Having recently become unemployed, I decided that it was time to have another try at getting published. And this time I was determined not to lose heart, give up or become depressed by the rejection letters or – in some ways worse – good but we can’t guarantee a market so no type letters. Publishers are as cash-strapped as anyone at the minute so of course, it is not a good time to be trying to get started. Nevertheless, I was determined that this time something was going to happen.

Things have changed a lot since I last tried to get published about 10 or so years ago. My teaching career had taken off and teaching being what it is, I had little time for writing or to put in the hours it takes to find an agent or a publisher so it all went on the back burner. Now I’m back and there is a whole new way of doing things. I have to admit that I was a little bamboozled. Where to start, what to do first, I’m still not sure if I’m taking the right path. I’d welcome advice from anyone who has been down this road. I look at my computer and I sometime just want to scream “Help” at it. And of course, it just sits there smugly, unaffected by my panic.

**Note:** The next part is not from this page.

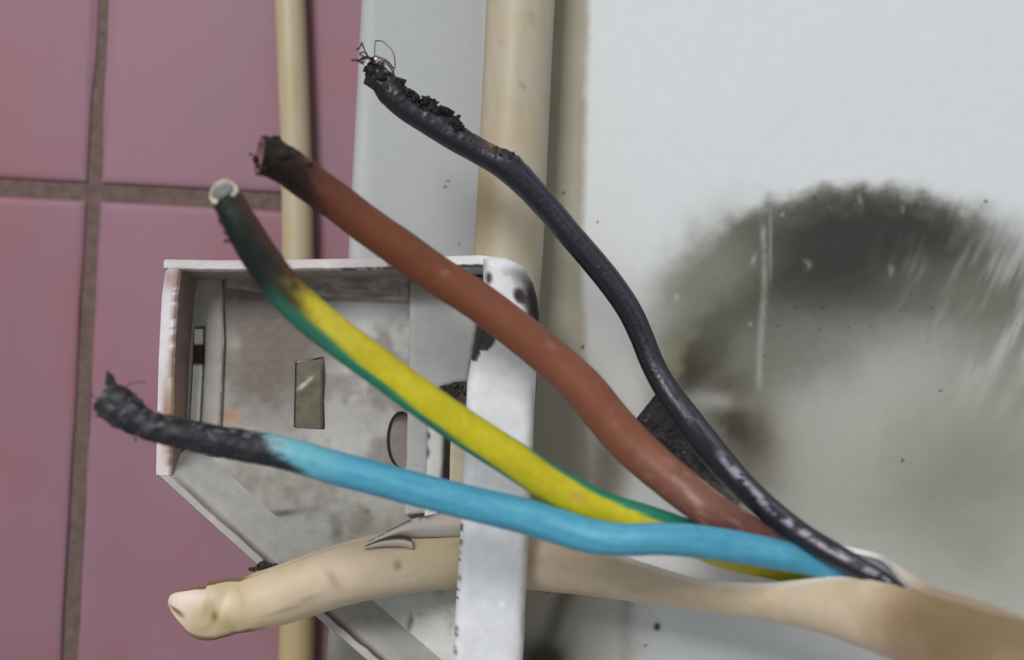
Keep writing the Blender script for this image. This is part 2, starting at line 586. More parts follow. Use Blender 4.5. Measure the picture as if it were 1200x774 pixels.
# ------------------------------------------------------------------ pipes on the walls
def pipe_colour(T, PH, X, Y):
    n = fbm(Y / 40, PH * 3, 21); n2 = fbm(Y / 9, PH * 6, 22)
    c = np.tile(np.array([180, 171, 152.0]), (*T.shape, 1))
    c = mix(c, (176, 162, 134), ss(0.45, 0.75, n) * 0.7)
    px_ = X + 40 * np.sin(PH)
    # rust-brown grime on the left side under the black wire
    c = mix(c, (160, 136, 96), 0.55 * blob(Y, PH, 235, -0.9, 60, 0.6) + 0.35 * ss(-1.0, -1.4, PH))
    c = mix(c, (150, 132, 104), 0.5 * blob(Y, PH, 130, 0.0, 10, 0.3) * n2 + 0.6 * blob(Y, PH, 30, 0.35, 6, 0.12))
    c = mix(c, (120, 96, 66), 0.35 * ss(0.76, 0.86, n2))
    return c


def vertical(name, label, cat, pts, colfn, n=160, seg=36, org=None):
    # phi = 90 deg points left here (upper side of a vertical run is its left)
    o = tube(name, pts, M_PVC, None, colfn, n=n, seg=seg, origin=org)
    o['label'] = label; o['category'] = cat
    return o


pc = lambda T, PH, X, Y: pipe_colour(T, PH, X, Y)
vertical('conduit_pipe', 'thick cream plastic conduit pipe running up the white wall behind the box', 'pipe',
         [(622, -260, 80, -0.0096), (616, -120, 80, -0.0096), (610, 0, 80, -0.0096), (603, 150, 80, -0.0096), (596, 290, 81, -0.0096),
          (586, 400, 82, -0.0096), (571, 530, 82, -0.0096), (568, 640, 82, -0.0096), (566, 774, 82, -0.0096), (562, 900, 82, -0.0096), (556, 1040, 82, -0.0096)],
         pc, org=P(566, 774, -0.0096))


def thin_colour(T, PH, X, Y):
    n = fbm(Y / 50, PH * 2, 41)
    c = np.tile(np.array([182, 169, 144.0]), (*T.shape, 1))
    c = mix(c, (178, 158, 118), ss(0.4, 0.7, n) * 0.6)
    c = mix(c, (170, 152, 108), ss(600, 700, Y) * 0.7)
    return c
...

Other days are more productive and I have found some sites (www.authonomy.com, for example) where I have posted my writing and where comments have been good and that has helped a lot. I’m learning how to share my work through facebook and twitter and try not to sit anxiously checking for notifications when I have done. Most excitely, I have decided to publish through Createspace and Amazon and am currently waiting for the proofs so I can check them. Excitement and anxiety fight with each other for supremacy on a daily basis but now I have started down the road there is no turning back. Which is good because I am nothing if not a coward.

So, I will be keeping everyone updated of my progress through this blog, both with Shattered Reflections and with new projects that I am working on.